Si los interlocutores de Madrid tienen la sensación que, a la que giren la espalda, la contraparte independentista los apuñalará, no avanzaremos ni un milímetro ni iremos a ninguna parte. No puede ser que en la mesa de diálogo quienes vienen con la mano extendida se encuentren que se les responde a dentelladas.

Al presidente Pedro Sánchez se le pueden hacer todo tipo de críticas y reproches, pero, en todo caso, no se le puede tildar de bobo. Lo ha demostrado con su fulgurante trayectoria política, que lo ha llevado al liderazgo incontestable del PSOE y a gobernar desde la Moncloa.

Los catalanes, representados –nos guste más o menos- por el Gobierno de la Generalitat, no podemos ser encasillados, en España y en la Unión Europea, como personas que no somos de fiar, que tenemos siempre pensamientos oscuros, que nos movemos por el rencor y que hacemos de la infidelidad y de la insolidaridad nuestra forma de ser y de comportarnos con los demás. Esta manera de ir por el mundo no es aceptable en el siglo XXI y es un estigma que nos perjudica, a la corta y a la larga, en nuestro anhelo racional de devenir una sociedad próspera, cohesionada y con futuro para nuestros hijos.

¿Qué empresa española o inversionista extranjero se querrá instalar en un territorio donde no sabes si el interlocutor oficial que tienes delante es sincero o te está preparando una trampa para robarte y hundirte? ¿Qué recuperación económica podemos ambicionar si no sabemos, exactamente, cuáles son los planes y los proyectos secretos del supuesto “gabinete negro” que teledirige los pasos del Gobierno de la Generalitat para “volverlo a hacer” y desafiar las reglas básicas del sistema constitucional español y de la Unión Europea?

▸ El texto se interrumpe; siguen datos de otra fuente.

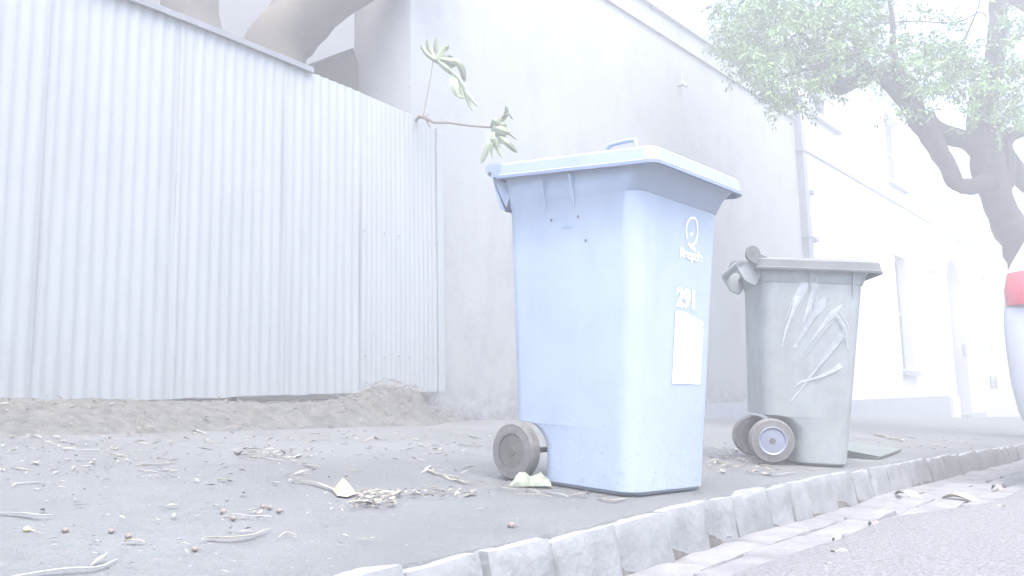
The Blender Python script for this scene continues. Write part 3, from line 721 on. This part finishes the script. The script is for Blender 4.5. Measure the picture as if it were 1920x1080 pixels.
# notice with uneven top edge
nt_ = [(F0 - .085, .598), (F0 - .045, .603), (F0 + .03, .590), (F0 + .088, .577), (F0 + .088, .47), (F0 + .082, .360), (F0 - .0, .360), (F0 - .09, .356)]
st_ = bin1.front([(nt_, [tuple(range(8))])], 'notice', 'white', parent=b1)
for one in [([(F0 - .06, z), (F0 - .06 + L_, z - .004), (F0 - .06 + L_, z - .007), (F0 - .06, z - .003)], [(0, 1, 2, 3)]) for z, L_ in ((.52, .09), (.51, .04), (.48, .05), (.435, .11), (.43, .08))]: bin1.front([one], 'print_line', 'ink', lift=.003, parent=st_)
tv, tf = text_mesh('SULO'[:0] or '—', .03, 1.2, .001)
bin1.side([([(-.02 + i * .010, .872), (-.012 + i * .010, .872), (-.012 + i * .010, .880), (-.02 + i * .010, .880)], [(0, 1, 2, 3)]) for i in range(5)], 'moulded_mark', 'faint', parent=b1)
sp = []
for (x, z) in ((-.07, .905), (.05, .905), (.085, .82)):
    k = 10; sp.append(([(x + .005 * math.cos(2 * math.pi * i / k), z + .005 * math.sin(2 * math.pi * i / k)) for i in range(k)], [tuple(range(k))]))
for one in sp: bin1.side([one], 'rivet', 'rim', parent=b1)
# dark bin
B2P = dict(H=.99, xf0=.185, xf1=.253, xb0=-.226, xb1=-.257, w0=.221, w1=.264, r=.06, wr=.110, ax=-.194, wy=.235, ww=.06, flare=.02, ribs=[(-.02, .85), (.19, .83)], hx=-.36, hz=.0, knuckle=True, rec=.014, tilt=.006, lidf=.075, lidw=.03, skirt=.045, nose=.0)
s2_, n2_ = 4.32, 1.67
bin2 = Bin('wheelie_bin', S(s2_, n2_, gz(s2_, n2_) + .004), -.089, B2P, 'dark grey green wheelie bin with white scrapes, farther down the footpath', None, ('dark', 'darklid'))
b2 = bin2.body(); l2_, zt2 = bin2.lid(0.006); bin2.wheels(True)
sc_ = []
def bz(x, z): return (x, z)
for pts, wd in [([(-.02, .93), (-.06, .86), (-.10, .76), (-.13, .67), (-.15, .58)], [.07, .05, .016, .012, .004]), ([(.01, .90), (-.01, .82), (-.05, .70)], [.03, .03, .004]), ([(.055, .84), (.04, .80), (-.02, .70), (-.08, .60), (-.09, .575)], [.012, .045, .022, .012, .018]),
                ([(.14, .80), (.10, .76), (.03, .67), (-.06, .54)], [.006, .035, .013, .005]), ([(.10, .76), (.15, .69), (.17, .58)], [.012, .02, .006]), ([(.15, .66), (.11, .60), (.0, .45), (-.10, .31)], [.02, .03, .012, .008]),
                ([(.14, .50), (.10, .47), (.02, .43), (-.05, .41), (-.09, .38)], [.028, .022, .014, .012, .006])]:
    n_ = len(pts); pp, ww = [], []
    for i in range(n_ - 1):
        for k in range(4): t = k / 4; pp.append((lerp(pts[i][0], pts[i + 1][0], t), lerp(pts[i][1], pts[i + 1][1], t))); ww.append(lerp(wd[i], wd[i + 1], t) * rnd.uniform(.75, 1.1))
    pp.append(pts[-1]); ww.append(wd[-1]); sc_.append(stroke2d(pp, ww))
fine = []
for pts, wd in [([(-.02, .93), (-.06, .86), (-.10, .76), (-.13, .67)], .05), ([(.055, .84), (.04, .80), (-.02, .70), (-.08, .60)], .03), ([(.10, .76), (.03, .67), (-.06, .54)], .03), ([(.15, .66), (.11, .60), (.0, .45)], .03), ([(.02, .92), (.0, .80), (-.02, .70)], .03), ([(.10, .76), (.15, .69), (.17, .58)], .03)]:
    for k in range(5):
        dx = rnd.uniform(-wd, wd) * .7; dz = rnd.uniform(-.02, .02)
        pp = [(x + dx * (1 - .4 * i / len(pts)), z + dz) for i, (x, z) in enumerate(pts)]
        fine.append(stroke2d(pp, [rnd.uniform(.001, .003)] + [rnd.uniform(.002, .005) for _ in pp[1:-1]] + [.0008]))
sc_ += fine
for i, one in enumerate(sc_): bin2.side([one], 'scrape_mark', 'scuff', lift=.0022 + i * .0002, parent=b2)
# ---------------------------------------------------------------- car
def corner(px, py, n):
    d = ray(px, py); t = n / d.dot(ND); v = d * t; return v.dot(SD)
CN = .83; CS = corner(1873, 620, CN); ZR = rz(CS + 1, .4)
car = empty('parked_car', S(CS + 2, CN - .86, ZR), 'silver grey hatchback parked at the kerb, cut off at the right edge', 'car')
Wc = .86; nc = CN - Wc
YC = S(CS, CN, 0).y
def zy(py): return P(1880, py, YC).z - ZR
PROF = [(.055, zy(812)), (.030, zy(785)), (.008, zy(730)), (.0, zy(660)), (0, zy(615)), (.012, zy(570)), (.032, zy(520)), (.060, zy(497))]
def sect(s_, inset, zlo, belt, top, tin, low=False):
    k = (belt - zlo) / (PROF[-1][1] - PROF[0][1])
    h = [(Wc - inset - a_, zlo + (z - PROF[0][1]) * k) for a_, z in PROF]
    h += [(Wc - inset - .12 - tin * .4, lerp(belt, top, .5)), (Wc - inset - .19 - tin, top - .05), (Wc - inset - .32 - tin, top)]
    return [S(s_, nc + a_, ZR + z) for a_, z in h] + [S(s_, nc - a_, ZR + z) for a_, z in h[::-1]]
z0c, zbc = zy(800), zy(497)
mb = MB()
mb.loft([sect(CS - .05, .30, z0c + .05, zbc - .12, zbc - .08, 0), sect(CS - .03, .14, z0c + .01, zbc - .04, zbc, 0), sect(CS + .02, .045, z0c, zbc, zbc + .06, .0), sect(CS + .10, .008, z0c, zbc, zbc + .18, .03), sect(CS + .24, 0, z0c - .05, zbc, zbc + .33, .05), sect(CS + .5, 0, z0c - .1, zbc - .03, zbc + .40, .06), sect(CS + 1.4, 0, .22, zbc - .08, zbc + .44, .06), sect(CS + 2.2, 0, .22, zbc - .12, zbc + .38, .06), sect(CS + 2.9, 0, .22, zbc - .15, zbc - .03, .02), sect(CS + 3.7, .02, .22, zbc - .25, zbc - .18, 0), sect(CS + 4.05, .12, .24, zbc - .45, zbc - .42, 0), sect(CS + 4.15, .3, .3, zbc - .55, zbc - .54, 0)])
body = mb.build('body', 'carp', car, smooth=50)
q = MB(); q.loft([[S(CS + d0 + d, nc + y, ZR + z) for y, z, d0 in [(-.62, zbc + .04, .0), (.62, zbc + .04, .0), (.5, zbc + .30, .18), (-.5, zbc + .30, .18)]] for d in (-.004, .1)])
q.build('rear_window', 'carg', car)
zl0, zl1 = zy(575), zy(514)
for sg in (-1, 1):
    rings = []
    for k in range(9):
        t = k / 8; ph = t * math.pi / 2
        ix = Wc - .30 + (.30 - .028) * math.sin(ph) ** .75; dd = CS - .062 + .20 * (1 - math.cos(ph)) ** 1.3
        rings.append([S(dd, nc + sg * (ix + .004), ZR + zl0), S(dd - .012, nc + sg * (ix + .006), ZR + lerp(zl0, zl1, .5)), S(dd, nc + sg * (ix - .014), ZR + zl1), S(dd + .09, nc + sg * (ix - .09), ZR + zl1), S(dd + .09, nc + sg * (ix - .09), ZR + zl0)])
    qq = MB(); qq.loft(rings); qq.build('tail_lamp', 'red', car, smooth=50)
q = MB(); zb_ = max(.12, zy(905)); rings = []
for z, ins in ((zb_, .13), (lerp(zb_, z0c, .5), .095), (z0c + .012, .066)):
    rings.append([S(CS + .05, nc + Wc - ins - .12, ZR + z), S(CS + .09, nc + Wc - ins, ZR + z), S(CS + .5, nc + Wc - ins, ZR + z), S(CS + .5, nc - Wc + ins, ZR + z), S(CS + .09, nc - Wc + ins, ZR + z), S(CS + .05, nc - Wc + ins + .12, ZR + z)])
q.loft(rings); q.build('bumper_valance', 'carb', car, smooth=40)
q = MB(); q.sbox(CS - .068, CS - .03, nc - .26, nc + .26, ZR + z0c + .18, ZR + z0c + .29); q.build('number_plate_panel', 'white', car)
for ds in (.72, 3.25):
    for sg in (-1, 1):
        t = MB(); pr = [(-.10, .2), (-.10, .29), (-.07, .315), (.07, .315), (.10, .29), (.10, .2)]
        c_ = S(CS + ds, nc + sg * (Wc - .12), ZR + .315)
        ring = lambda y_, rr: [c_ + ND * y_ + SD * rr * math.cos(a) + Vector((0, 0, rr * math.sin(a))) for a in [2 * math.pi * i / 32 for i in range(32)]]
        t.loft([ring(y_, rr) for y_, rr in pr], False, False); wh = t.build('wheel', 'rubber', car, smooth=40)
        t = MB(); t.loft([ring(-.08, .2), ring(-.02, .19), ring(.02, .19), ring(.08, .2)]); t.build('wheel_rim', 'hub', wh, smooth=40)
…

La gran preocupación del presidente Pere Aragonès tendría que ser la recuperación de la credibilidad y la confianza de las instituciones y de los representantes de Cataluña como interlocutores serios, fiables y de palabra. Y esto solo será posible si, previamente, no aplicamos el antídoto eficaz de la empatía, de la alegría y del buen humor para neutralizar el veneno que corre por las venas de muchos catalanes y que les intoxica el discernimiento y la interacción social.